**Job**
Give back exactly the lines from the beginning of the listing below to the line holding "scn.camera = cam", both ends included; the pictures stay out.

═══ Data section ═══

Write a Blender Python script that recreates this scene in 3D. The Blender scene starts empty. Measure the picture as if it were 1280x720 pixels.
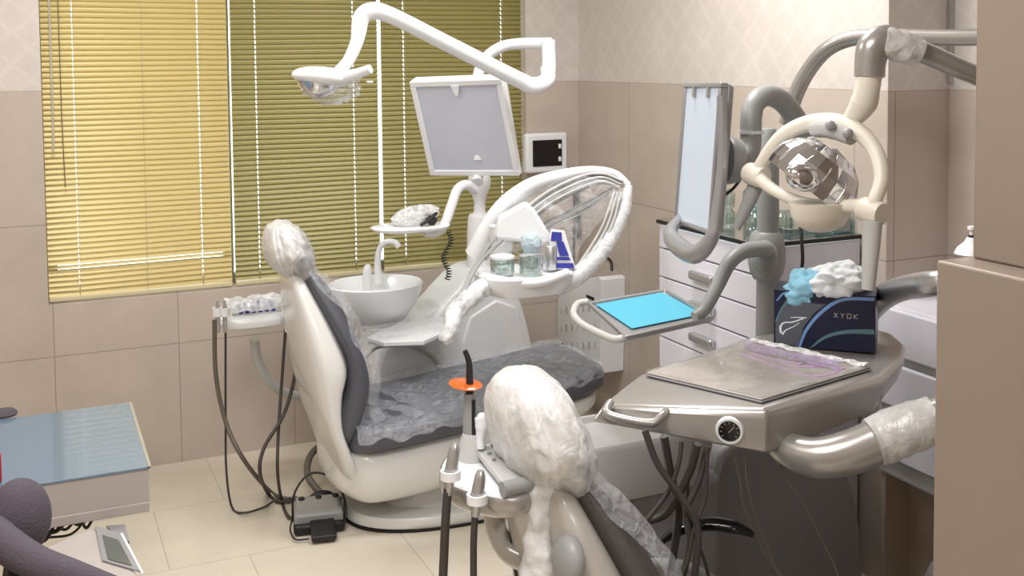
import bpy, bmesh, math, random
from mathutils import Vector, Matrix, noise
random.seed(7)
PI = math.pi
scn = bpy.context.scene
COL = scn.collection

# ------------------------------------------------------------------ camera
# world: wall_back is the plane y=0, wall_right the plane x=0, z up, metres
EYE = Vector((-2.38, -4.56, 1.65))
FPX, CYP = 1354.0, 149.5
_y, _p, _r = math.radians(24.03), math.radians(3.25), math.radians(-0.51)
AX_F = Vector((math.sin(_y)*math.cos(_p), math.cos(_y)*math.cos(_p), -math.sin(_p)))
_rr = Vector((math.cos(_y), -math.sin(_y), 0)); _uu = _rr.cross(AX_F)
AX_R = _rr*math.cos(_r) + _uu*math.sin(_r); AX_U = -_rr*math.sin(_r) + _uu*math.cos(_r)
cd = bpy.data.cameras.new('camera'); cam = bpy.data.objects.new('camera', cd); COL.objects.link(cam)
cam.matrix_world = Matrix((AX_R, AX_U, -AX_F)).transposed().to_4x4()
cam.location = EYE
cd.sensor_width = 36; cd.lens = FPX/1280*36; cd.shift_y = -(360-CYP)/1280; cd.clip_start = 0.05
scn.camera = cam

# ------------------------------------------------------------------ world and light
W = bpy.data.worlds.new('world'); scn.world = W; W.use_nodes = True
bg = W.node_tree.nodes['Background']; bg.inputs[0].default_value = (0.95, 0.98, 1.0, 1); bg.inputs[1].default_value = 3.0

def area(name, loc, sx, sy, power, col=(1, 0.98, 0.96), rot=(0, 0, 0)):
    l = bpy.data.lights.new(name, 'AREA'); l.shape = 'RECTANGLE'; l.size = sx; l.size_y = sy
    l.energy = power; l.color = col
    o = bpy.data.objects.new(name, l); COL.objects.link(o); o.location = loc; o.rotation_euler = rot
    return o
area('ceiling_panel_light', (-0.75, -1.75, 2.62), 0.6, 0.6, 22)
area('ceiling_panel_light', (-2.3, -1.1, 2.62), 0.6, 0.6, 15)
area('ceiling_panel_light', (-2.2, -3.2, 2.62), 0.9, 0.9, 26)
area('ceiling_panel_light', (-1.9, -5.6, 2.62), 1.2, 1.2, 24)
scn.view_settings.view_transform = 'Standard'; scn.view_settings.look = 'None'
scn.view_settings.gamma = 1; scn.view_settings.use_curve_mapping = False
scn.view_settings.exposure = 0.55
scn.cycles.use_denoising = True
scn.cycles.max_bounces = 10; scn.cycles.transparent_max_bounces = 24

# ------------------------------------------------------------------ measuring helpers
def ray(px, py): return AX_F + AX_R*((px-640)/FPX) + AX_U*((CYP-py)/FPX)
def at(px, py, d): return EYE + ray(px, py)*d
def onX(px, py, x): q = ray(px, py); return EYE + q*((x-EYE.x)/q.x)
def onY(px, py, y): q = ray(px, py); return EYE + q*((y-EYE.y)/q.y)
def onZ(px, py, z): q = ray(px, py); return EYE + q*((z-EYE.z)/q.z)

# ------------------------------------------------------------------ materials
def srgb(c):
    return tuple((v/255/12.92 if v/255 <= .04045 else ((v/255+.055)/1.055)**2.4) for v in c) + (1,)
def mat(name, rgb, rough=.5, metal=0, noise_amt=0, scale=8, bump=0, bscale=60, coat=0, spec=.5, emis=0, trans=0, alpha=1):
    m = bpy.data.materials.new(name); m.use_nodes = True
    nt = m.node_tree; b = nt.nodes['Principled BSDF']; c = srgb(rgb)
    b.inputs['Base Color'].default_value = c; b.inputs['Roughness'].default_value = rough
    b.inputs['Metallic'].default_value = metal; b.inputs['Specular IOR Level'].default_value = spec
    b.inputs['Coat Weight'].default_value = coat; b.inputs['Transmission Weight'].default_value = trans
    b.inputs['Alpha'].default_value = alpha
    if emis: b.inputs['Emission Color'].default_value = c; b.inputs['Emission Strength'].default_value = emis
    g = nt.nodes.new('ShaderNodeNewGeometry')
    n = nt.nodes.new('ShaderNodeTexNoise'); n.inputs['Scale'].default_value = scale; n.inputs['Detail'].default_value = 5
    nt.links.new(g.outputs['Position'], n.inputs['Vector'])
    r = nt.nodes.new('ShaderNodeMapRange'); r.inputs['To Min'].default_value = 1-max(noise_amt, .02); r.inputs['To Max'].default_value = 1+max(noise_amt, .02)
    nt.links.new(n.outputs['Fac'], r.inputs['Value'])
    v = nt.nodes.new('ShaderNodeVectorMath'); v.operation = 'SCALE'; v.inputs[0].default_value = c[:3]
    nt.links.new(r.outputs[0], v.inputs['Scale']); nt.links.new(v.outputs[0], b.inputs['Base Color'])
    if bump:
        n2 = nt.nodes.new('ShaderNodeTexNoise'); n2.inputs['Scale'].default_value = bscale; n2.inputs['Detail'].default_value = 4
        nt.links.new(g.outputs['Position'], n2.inputs['Vector'])
        bp = nt.nodes.new('ShaderNodeBump'); bp.inputs['Strength'].default_value = bump; bp.inputs['Distance'].default_value = .01
        nt.links.new(n2.outputs['Fac'], bp.inputs['Height']); nt.links.new(bp.outputs[0], b.inputs['Normal'])
    return m

def film_mat(name, rgb, clear, rough=.15, bscale=40, bump=.6, vary=1):
    """thin plastic film: transparent, with a milky and a glossy share that the wrinkles break up"""
    m = bpy.data.materials.new(name); m.use_nodes = True; nt = m.node_tree; nt.nodes.clear()
    out = nt.nodes.new('ShaderNodeOutputMaterial')
    p = nt.nodes.new('ShaderNodeBsdfPrincipled'); p.inputs['Base Color'].default_value = srgb(rgb); p.inputs['Roughness'].default_value = rough
    p.inputs['Specular IOR Level'].default_value = .8
    t = nt.nodes.new('ShaderNodeBsdfTransparent'); mx = nt.nodes.new('ShaderNodeMixShader')
    g = nt.nodes.new('ShaderNodeNewGeometry'); n = nt.nodes.new('ShaderNodeTexNoise')
    n.inputs['Scale'].default_value = bscale; n.inputs['Detail'].default_value = 6; n.inputs['Distortion'].default_value = 1.2
    nt.links.new(g.outputs['Position'], n.inputs['Vector'])
    r = nt.nodes.new('ShaderNodeMapRange'); r.inputs['From Min'].default_value = .35; r.inputs['From Max'].default_value = .7
    r.inputs['To Min'].default_value = max(0, (1-clear)*(1-.45*vary)); r.inputs['To Max'].default_value = min(1, (1-clear)*(1+.5*vary))
    nt.links.new(n.outputs['Fac'], r.inputs['Value'])
    b = nt.nodes.new('ShaderNodeBump'); b.inputs['Strength'].default_value = bump; b.inputs['Distance'].default_value = .01
    nt.links.new(n.outputs['Fac'], b.inputs['Height']); nt.links.new(b.outputs[0], p.inputs['Normal'])
    nt.links.new(r.outputs[0], mx.inputs[0]); nt.links.new(t.outputs[0], mx.inputs[1]); nt.links.new(p.outputs[0], mx.inputs[2])
    nt.links.new(mx.outputs[0], out.inputs[0])
    return m

def tile_mat(name, horiz, phase_u, tile_w, tile_h, phase_z, low, high=None, split=1.54, rough=.35, offset=0., grout=.6):
    """wall/floor tiles: horiz = 'x','y' (walls) or 'floor'"""
    m = bpy.data.materials.new(name); m.use_nodes = True; nt = m.node_tree; b = nt.nodes['Principled BSDF']
    L = nt.links.new
    g = nt.nodes.new('ShaderNodeNewGeometry'); s = nt.nodes.new('ShaderNodeSeparateXYZ'); L(g.outputs['Position'], s.inputs[0])
    cb = nt.nodes.new('ShaderNodeCombineXYZ')
    def add(a, v):
        n = nt.nodes.new('ShaderNodeMath'); n.operation = 'ADD'; L(a, n.inputs[0]); n.inputs[1].default_value = v; return n.outputs[0]
    if horiz == 'floor': u, v = s.outputs['X'], s.outputs['Y']
    else: u, v = s.outputs['X' if horiz == 'x' else 'Y'], s.outputs['Z']
    L(add(u, 50*tile_w-phase_u), cb.inputs[0]); L(add(v, 50*tile_h-phase_z), cb.inputs[1])
    br = nt.nodes.new('ShaderNodeTexBrick'); br.offset = offset; br.offset_frequency = 2
    br.inputs['Scale'].default_value = 1; br.inputs['Brick Width'].default_value = tile_w; br.inputs['Row Height'].default_value = tile_h
    br.inputs['Mortar Size'].default_value = .0022; br.inputs['Mortar Smooth'].default_value = .3
    c = srgb(low); br.inputs['Color1'].default_value = c; br.inputs['Color2'].default_value = tuple(x*.96 for x in c[:3])+(1,)
    br.inputs['Mortar'].default_value = tuple(x*grout for x in c[:3])+(1,)
    L(cb.outputs[0], br.inputs['Vector'])
    n = nt.nodes.new('ShaderNodeTexNoise'); n.inputs['Scale'].default_value = 5; n.inputs['Detail'].default_value = 7; n.inputs['Roughness'].default_value = .6
    L(g.outputs['Position'], n.inputs['Vector'])
    r = nt.nodes.new('ShaderNodeMapRange'); r.inputs['From Min'].default_value = .3; r.inputs['From Max'].default_value = .7
    r.inputs['To Min'].default_value = .93; r.inputs['To Max'].default_value = 1.06; L(n.outputs['Fac'], r.inputs['Value'])
    mul = nt.nodes.new('ShaderNodeVectorMath'); mul.operation = 'SCALE'; L(br.outputs['Color'], mul.inputs[0]); L(r.outputs[0], mul.inputs['Scale'])
    col = mul.outputs[0]
    if high:
        # upper wall: pale tile with a faint lattice of crossing curved lines
        rot = nt.nodes.new('ShaderNodeVectorRotate'); rot.rotation_type = 'Z_AXIS'; rot.inputs['Angle'].default_value = PI/4; L(cb.outputs[0], rot.inputs['Vector'])
        outs = []
        for d in ('X', 'Y'):
            w = nt.nodes.new('ShaderNodeTexWave'); w.bands_direction = d; w.inputs['Scale'].default_value = 3.6; w.inputs['Distortion'].default_value = 3.0
            w.inputs['Detail'].default_value = 2; w.inputs['Detail Scale'].default_value = 1.6
            L(rot.outputs[0], w.inputs['Vector'])
            k = nt.nodes.new('ShaderNodeMapRange'); k.inputs['From Min'].default_value = .86; k.inputs['From Max'].default_value = 1; L(w.outputs['Fac'], k.inputs['Value']); outs.append(k.outputs[0])
        mx = nt.nodes.new('ShaderNodeMath'); mx.operation = 'MAXIMUM'; L(outs[0], mx.inputs[0]); L(outs[1], mx.inputs[1])
        hc = nt.nodes.new('ShaderNodeMix'); hc.data_type = 'RGBA'; h = srgb(high)
        hc.inputs[6].default_value = h; hc.inputs[7].default_value = tuple(min(1, x*1.06) for x in h[:3])+(1,)
        L(mx.outputs[0], hc.inputs[0])
        hm = nt.nodes.new('ShaderNodeVectorMath'); hm.operation = 'SCALE'; L(hc.outputs[2], hm.inputs[0]); L(r.outputs[0], hm.inputs['Scale'])
        gt = nt.nodes.new('ShaderNodeMath'); gt.operation = 'GREATER_THAN'; L(s.outputs['Z'], gt.inputs[0]); gt.inputs[1].default_value = split
        fin = nt.nodes.new('ShaderNodeMix'); fin.data_type = 'RGBA'; L(gt.outputs[0], fin.inputs[0]); L(col, fin.inputs[6]); L(hm.outputs[0], fin.inputs[7])
        col = fin.outputs[2]
    L(col, b.inputs['Base Color']); b.inputs['Roughness'].default_value = rough
    bp = nt.nodes.new('ShaderNodeBump'); bp.inputs['Strength'].default_value = .25; bp.inputs['Distance'].default_value = .003
    inv = nt.nodes.new('ShaderNodeMath'); inv.operation = 'SUBTRACT'; inv.inputs[0].default_value = 1; L(br.outputs['Fac'], inv.inputs[1])
    L(inv.outputs[0], bp.inputs['Height']); L(bp.outputs[0], b.inputs['Normal'])
    return m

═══

**Reply**
Write a Blender Python script that recreates this scene in 3D. The Blender scene starts empty. Measure the picture as if it were 1280x720 pixels.
import bpy, bmesh, math, random
from mathutils import Vector, Matrix, noise
random.seed(7)
PI = math.pi
scn = bpy.context.scene
COL = scn.collection

# ------------------------------------------------------------------ camera
# world: wall_back is the plane y=0, wall_right the plane x=0, z up, metres
EYE = Vector((-2.38, -4.56, 1.65))
FPX, CYP = 1354.0, 149.5
_y, _p, _r = math.radians(24.03), math.radians(3.25), math.radians(-0.51)
AX_F = Vector((math.sin(_y)*math.cos(_p), math.cos(_y)*math.cos(_p), -math.sin(_p)))
_rr = Vector((math.cos(_y), -math.sin(_y), 0)); _uu = _rr.cross(AX_F)
AX_R = _rr*math.cos(_r) + _uu*math.sin(_r); AX_U = -_rr*math.sin(_r) + _uu*math.cos(_r)
cd = bpy.data.cameras.new('camera'); cam = bpy.data.objects.new('camera', cd); COL.objects.link(cam)
cam.matrix_world = Matrix((AX_R, AX_U, -AX_F)).transposed().to_4x4()
cam.location = EYE
cd.sensor_width = 36; cd.lens = FPX/1280*36; cd.shift_y = -(360-CYP)/1280; cd.clip_start = 0.05
scn.camera = cam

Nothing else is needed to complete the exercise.